Friday, May 10, 2024

Royal Enfield's worst idea: the prop stand

Ingenious prop stand on 1932 Royal Enfield.
An "ingenious prop stand" was headline news for Royal Enfield.
(From The Motor Cycle)

 Was this the worst idea Royal Enfield ever had? See what you think. 

For the 1932 model year, Royal Enfield introduced on a few top-line models a folding center stand that doubled as a kickstand. 

My guess is that this was a little bit too clever. 

It was an appealing idea, though. To park, the rider, still mounted, could use his foot to press the center stand down so that it touched the ground. A pawl on the rear brake arm would catch the stand in this position. 

The rider could then dismount, with the partly extended center stand keeping the motorcycle stable enough to stand by itself. The rider wouldn't have to huff the motorcycle fully up onto the its center stand, or even stretch out a leg to use a conventional kickstand. 

To depart, the rider could simply mount, touch the brake pedal with his foot, thus disengaging the pawl, and the center stand would spring up.

The motoring press was impressed. Motor Cycling Magazine reported that "The Enfield Company seems to have evolved something both new and efficient."

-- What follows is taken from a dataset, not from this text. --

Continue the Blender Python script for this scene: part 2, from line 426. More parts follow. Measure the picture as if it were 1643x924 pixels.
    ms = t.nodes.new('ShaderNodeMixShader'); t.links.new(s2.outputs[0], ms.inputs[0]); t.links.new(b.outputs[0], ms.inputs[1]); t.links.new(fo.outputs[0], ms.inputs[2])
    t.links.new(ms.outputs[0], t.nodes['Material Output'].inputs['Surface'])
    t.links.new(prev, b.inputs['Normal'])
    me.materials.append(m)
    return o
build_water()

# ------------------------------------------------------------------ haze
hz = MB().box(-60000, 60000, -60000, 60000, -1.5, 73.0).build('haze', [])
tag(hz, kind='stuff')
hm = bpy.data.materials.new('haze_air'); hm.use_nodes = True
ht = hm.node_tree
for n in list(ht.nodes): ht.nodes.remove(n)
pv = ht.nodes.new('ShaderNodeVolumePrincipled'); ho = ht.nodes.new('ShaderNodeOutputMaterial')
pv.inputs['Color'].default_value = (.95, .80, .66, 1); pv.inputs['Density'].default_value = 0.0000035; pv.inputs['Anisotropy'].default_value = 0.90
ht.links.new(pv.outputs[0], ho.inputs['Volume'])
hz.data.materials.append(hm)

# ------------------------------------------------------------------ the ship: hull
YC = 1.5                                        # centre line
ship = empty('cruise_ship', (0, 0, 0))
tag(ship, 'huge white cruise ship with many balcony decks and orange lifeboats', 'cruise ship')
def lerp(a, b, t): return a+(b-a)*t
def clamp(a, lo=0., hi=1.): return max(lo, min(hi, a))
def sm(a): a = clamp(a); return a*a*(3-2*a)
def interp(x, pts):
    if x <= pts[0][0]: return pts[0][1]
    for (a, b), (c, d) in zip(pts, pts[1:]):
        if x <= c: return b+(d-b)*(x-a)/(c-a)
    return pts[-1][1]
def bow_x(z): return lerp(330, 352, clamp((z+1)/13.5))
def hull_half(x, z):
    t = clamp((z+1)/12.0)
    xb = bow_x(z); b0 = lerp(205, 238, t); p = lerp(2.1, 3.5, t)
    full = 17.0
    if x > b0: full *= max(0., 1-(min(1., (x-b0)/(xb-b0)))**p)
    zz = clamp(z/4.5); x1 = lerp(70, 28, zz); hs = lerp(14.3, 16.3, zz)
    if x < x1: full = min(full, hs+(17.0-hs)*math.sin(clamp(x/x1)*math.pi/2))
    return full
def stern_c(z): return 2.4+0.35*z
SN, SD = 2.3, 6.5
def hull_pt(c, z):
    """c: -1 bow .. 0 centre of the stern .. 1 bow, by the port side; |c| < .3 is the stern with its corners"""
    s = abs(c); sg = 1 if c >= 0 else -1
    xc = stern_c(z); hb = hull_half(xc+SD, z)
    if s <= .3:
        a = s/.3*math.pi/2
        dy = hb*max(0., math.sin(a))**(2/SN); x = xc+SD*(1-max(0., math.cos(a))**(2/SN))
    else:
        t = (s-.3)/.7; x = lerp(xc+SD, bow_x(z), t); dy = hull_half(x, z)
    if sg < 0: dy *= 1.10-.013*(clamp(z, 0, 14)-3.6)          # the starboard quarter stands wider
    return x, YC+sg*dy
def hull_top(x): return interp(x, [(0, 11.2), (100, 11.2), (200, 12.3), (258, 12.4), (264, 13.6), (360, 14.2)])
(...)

Diagram of Royal Enfield prop stand.
Keep in mind that the brake pedal is on the right-hand side of the motorcycle in this era.
(From The Motor Cycle)

The Motor Cycle for Sept. 17, 1931 described it this way:

"A point which will appeal to all practical motorcyclists is the inclusion of a double prop-stand with unusually wide base legs. There are three positions for this stand: (1) raised, (2) in normal use as a central stand, and (3) an intermediate position in which the stand is lowered sufficiently to prop up the machine on either side. In this position it is locked by a rearward extension of the brake pedal.

"There is no need to touch the stand by hand, for pressure of the toe while the rider straddles the machine will bring the prop-stand into action and, to release it, it is only necessary to touch the brake pedal."

Another view of the Royal Enfield prop stand.
Another view of the new stand in "propping" position.
(From Exporter Trader)

You see the problem, of course.

That partially extended center stand seems just a-slip-of-the-brake-pedal away from springing up and leaving the motorcycle to fall on its side.

This appears to be the sort of happy new feature that "demos" well in the showroom, but no one would ever deliberately trust in the field.

In use, the partly extended stand gives the motorcycle the look of a wounded goose, or an airplane with its landing gear jammed.

My guess is that users soon tired of passersby warning that, "hey, your stand isn't all the way down!"

The Royal Enfield prop stand in use.
In use the prop stand looks insecure, even though it is extra wide.
(From The Motor Cycle)

Hitchcocks Motorcycles is the expert on Royal Enfield bits. It has a large collection of original factory drawings, and has put many official parts books on line.

Still, "this is a new one on me and didn’t know it existed," Allan Hitchcock replied when I asked him about the multi-function prop stand.

"I think we are on the same wavelength with its usefulness," he added.

"I have checked the 1933 and 1934 LF parts book, and they both list part 17314 as the stand, and this is the normal fixed one."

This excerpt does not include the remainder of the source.